Winemaker Notes
The Bossona, fruit of Dei's best vineyard, is full-bodied, complex and elegant. Intense and refined fragrances, with plenty of ripe fruits and hints of violets. Fine silky tannins and a long and rich finish.
Professional Ratings
-
Wine Enthusiast
Aromas of mature black-skinned berry, baked plum, mint and violet mix with whiffs of dark culinary spice. The ripe chewy palate doles out raspberry jam, fleshy black cherry and licorice set against firm, polished tannins. The juicy fruit flavors deftly support the hefty alcohol. Drink through 2022.
-
Wine Spectator
Plush, showing good underlying grip, this red plies the generous structure with black cherry, plum, licorice, wild herb and spice flavors. Balanced, with time to give, finishing long and evoking earth and mineral elements. Drink now through 2029.
-
James Suckling
A chewy and juicy red with chocolate, berry and spice character. Medium body. Savory finish.
-
Robert Parker's Wine Advocate
The 2012 Vino Nobile di Montepulciano Riserva Bossona shows some tertiary definition with dried fruit, prune, tar and smoke. In character, the wine is slightly brambly and wild. This is an elegantly streamlined and polished expression that offers lots of Sangiovese typicity. Wet earth and moist tobacco play an important role, aromatically speaking.
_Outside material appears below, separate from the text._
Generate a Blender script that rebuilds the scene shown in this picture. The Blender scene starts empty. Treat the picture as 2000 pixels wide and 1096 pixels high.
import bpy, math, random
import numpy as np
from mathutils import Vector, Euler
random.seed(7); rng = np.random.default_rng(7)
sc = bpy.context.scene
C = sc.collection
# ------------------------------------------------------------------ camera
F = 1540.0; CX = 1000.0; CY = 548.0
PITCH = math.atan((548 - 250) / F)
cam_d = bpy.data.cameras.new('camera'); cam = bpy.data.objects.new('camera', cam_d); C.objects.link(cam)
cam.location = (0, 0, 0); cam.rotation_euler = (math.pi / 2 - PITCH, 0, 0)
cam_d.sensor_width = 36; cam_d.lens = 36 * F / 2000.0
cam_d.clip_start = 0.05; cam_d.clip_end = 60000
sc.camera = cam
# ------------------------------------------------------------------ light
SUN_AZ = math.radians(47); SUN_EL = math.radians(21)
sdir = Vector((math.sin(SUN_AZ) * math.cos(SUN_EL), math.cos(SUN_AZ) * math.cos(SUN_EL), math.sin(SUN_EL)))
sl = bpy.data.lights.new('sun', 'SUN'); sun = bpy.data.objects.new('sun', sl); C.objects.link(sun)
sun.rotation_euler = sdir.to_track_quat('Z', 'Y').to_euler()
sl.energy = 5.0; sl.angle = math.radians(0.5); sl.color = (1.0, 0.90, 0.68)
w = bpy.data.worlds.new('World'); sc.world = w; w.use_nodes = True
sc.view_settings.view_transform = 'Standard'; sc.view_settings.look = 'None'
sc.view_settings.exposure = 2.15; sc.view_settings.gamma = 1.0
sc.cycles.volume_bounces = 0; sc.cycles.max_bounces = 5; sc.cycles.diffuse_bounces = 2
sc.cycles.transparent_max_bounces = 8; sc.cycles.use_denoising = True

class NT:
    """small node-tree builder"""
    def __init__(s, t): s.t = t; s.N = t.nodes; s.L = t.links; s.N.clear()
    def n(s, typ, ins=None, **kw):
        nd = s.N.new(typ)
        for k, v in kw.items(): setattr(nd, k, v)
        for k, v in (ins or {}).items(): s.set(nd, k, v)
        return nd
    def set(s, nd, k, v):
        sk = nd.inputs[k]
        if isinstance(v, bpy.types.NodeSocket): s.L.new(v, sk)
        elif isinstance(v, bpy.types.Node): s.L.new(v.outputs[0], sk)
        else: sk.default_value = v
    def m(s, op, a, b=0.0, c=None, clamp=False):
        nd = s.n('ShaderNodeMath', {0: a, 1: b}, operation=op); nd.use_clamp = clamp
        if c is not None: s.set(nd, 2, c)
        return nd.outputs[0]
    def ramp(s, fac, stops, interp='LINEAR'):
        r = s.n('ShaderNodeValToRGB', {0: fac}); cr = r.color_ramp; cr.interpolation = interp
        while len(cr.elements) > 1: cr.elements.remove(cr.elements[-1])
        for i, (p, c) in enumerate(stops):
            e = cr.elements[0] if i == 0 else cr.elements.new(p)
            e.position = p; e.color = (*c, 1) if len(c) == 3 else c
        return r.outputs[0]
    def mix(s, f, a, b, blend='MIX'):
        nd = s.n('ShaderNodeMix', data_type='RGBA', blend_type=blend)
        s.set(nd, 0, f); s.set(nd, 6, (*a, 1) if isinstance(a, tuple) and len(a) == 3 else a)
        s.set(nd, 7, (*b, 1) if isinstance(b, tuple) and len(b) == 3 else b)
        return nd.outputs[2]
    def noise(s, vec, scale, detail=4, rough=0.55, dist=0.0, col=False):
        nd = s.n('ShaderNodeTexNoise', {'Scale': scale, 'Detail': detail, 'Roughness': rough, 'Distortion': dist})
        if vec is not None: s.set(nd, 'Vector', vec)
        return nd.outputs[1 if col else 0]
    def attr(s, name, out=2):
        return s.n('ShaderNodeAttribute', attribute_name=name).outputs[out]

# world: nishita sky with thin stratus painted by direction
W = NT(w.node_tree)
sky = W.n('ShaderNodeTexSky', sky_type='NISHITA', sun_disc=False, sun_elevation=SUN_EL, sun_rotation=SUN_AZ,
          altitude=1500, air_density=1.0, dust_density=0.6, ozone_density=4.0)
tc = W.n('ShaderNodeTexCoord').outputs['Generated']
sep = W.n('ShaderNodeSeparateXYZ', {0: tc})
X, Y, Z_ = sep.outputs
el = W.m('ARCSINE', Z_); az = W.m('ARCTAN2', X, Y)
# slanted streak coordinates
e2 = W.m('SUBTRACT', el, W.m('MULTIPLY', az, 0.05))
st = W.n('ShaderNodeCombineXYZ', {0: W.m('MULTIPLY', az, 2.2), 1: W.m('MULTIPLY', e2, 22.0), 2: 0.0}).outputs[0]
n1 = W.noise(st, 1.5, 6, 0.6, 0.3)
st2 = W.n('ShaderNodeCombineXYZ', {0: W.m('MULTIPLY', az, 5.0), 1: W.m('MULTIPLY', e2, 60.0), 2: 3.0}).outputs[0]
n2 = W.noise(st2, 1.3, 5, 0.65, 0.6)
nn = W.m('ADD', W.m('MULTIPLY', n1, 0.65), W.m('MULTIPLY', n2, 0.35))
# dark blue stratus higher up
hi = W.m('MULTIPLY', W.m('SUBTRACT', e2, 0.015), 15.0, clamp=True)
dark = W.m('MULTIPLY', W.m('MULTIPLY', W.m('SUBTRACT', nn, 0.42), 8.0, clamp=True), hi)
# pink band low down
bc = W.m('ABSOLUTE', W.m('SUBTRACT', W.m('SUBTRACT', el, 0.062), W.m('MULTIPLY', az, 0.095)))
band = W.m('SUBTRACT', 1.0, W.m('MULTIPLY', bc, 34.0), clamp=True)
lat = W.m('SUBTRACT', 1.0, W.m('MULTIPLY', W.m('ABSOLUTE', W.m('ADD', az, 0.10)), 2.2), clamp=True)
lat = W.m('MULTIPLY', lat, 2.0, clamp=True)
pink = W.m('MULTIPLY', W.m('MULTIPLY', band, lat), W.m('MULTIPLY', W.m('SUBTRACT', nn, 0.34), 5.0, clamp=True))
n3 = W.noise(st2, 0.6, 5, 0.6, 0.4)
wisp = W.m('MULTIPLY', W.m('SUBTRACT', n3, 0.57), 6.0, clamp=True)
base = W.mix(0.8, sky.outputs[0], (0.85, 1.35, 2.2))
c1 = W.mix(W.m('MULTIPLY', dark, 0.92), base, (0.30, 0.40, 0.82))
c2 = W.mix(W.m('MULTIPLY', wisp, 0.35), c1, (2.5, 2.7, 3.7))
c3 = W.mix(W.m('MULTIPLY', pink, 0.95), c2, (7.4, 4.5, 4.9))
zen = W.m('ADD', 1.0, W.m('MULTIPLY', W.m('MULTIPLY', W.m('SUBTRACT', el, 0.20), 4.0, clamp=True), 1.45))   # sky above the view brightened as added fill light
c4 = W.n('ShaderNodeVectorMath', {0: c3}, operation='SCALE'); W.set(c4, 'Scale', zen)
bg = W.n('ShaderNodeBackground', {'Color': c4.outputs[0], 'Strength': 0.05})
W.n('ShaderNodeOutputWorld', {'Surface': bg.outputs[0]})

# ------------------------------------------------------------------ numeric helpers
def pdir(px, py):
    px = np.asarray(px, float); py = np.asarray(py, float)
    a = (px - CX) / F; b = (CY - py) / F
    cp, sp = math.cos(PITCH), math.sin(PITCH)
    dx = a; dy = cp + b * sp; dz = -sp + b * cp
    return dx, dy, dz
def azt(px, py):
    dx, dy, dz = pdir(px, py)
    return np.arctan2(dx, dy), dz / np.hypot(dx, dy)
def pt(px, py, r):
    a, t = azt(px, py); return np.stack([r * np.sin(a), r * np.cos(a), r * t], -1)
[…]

Among Italy's elite red grape varieties, Sangiovese has the perfect intersection of bright red fruit and savory earthiness and is responsible for the best red wines of Tuscany. While it is best known as the chief component of Chianti, it is also the main grape in Vino Nobile di Montepulciano and reaches the height of its power and intensity in the complex, long-lived Brunello di Montalcino. Somm Secret—Sangiovese doubles under the alias, Nielluccio, on the French island of Corsica where it produces distinctly floral and refreshing reds and rosés.
This significant Tuscan village—not to be confused with the red grape of the same name widely grown in Abruzzo and the Marche regions—was home to one of the first four Italian DOCGs granted in 1980.
Based on the Sangiovese grape (here called Prugnolo Gentile), the village’s prized wine called Vino Nobile di Montepulciano ranks stylistically in between Chianti Classico, for its finesse, and Brunello di Montalcino for its power. With a deep ruby color, heavy concentration and a firm structure given by the village's heavy, cool clay soils, most Vino Nobile di Montepulciano will demand some bottle age.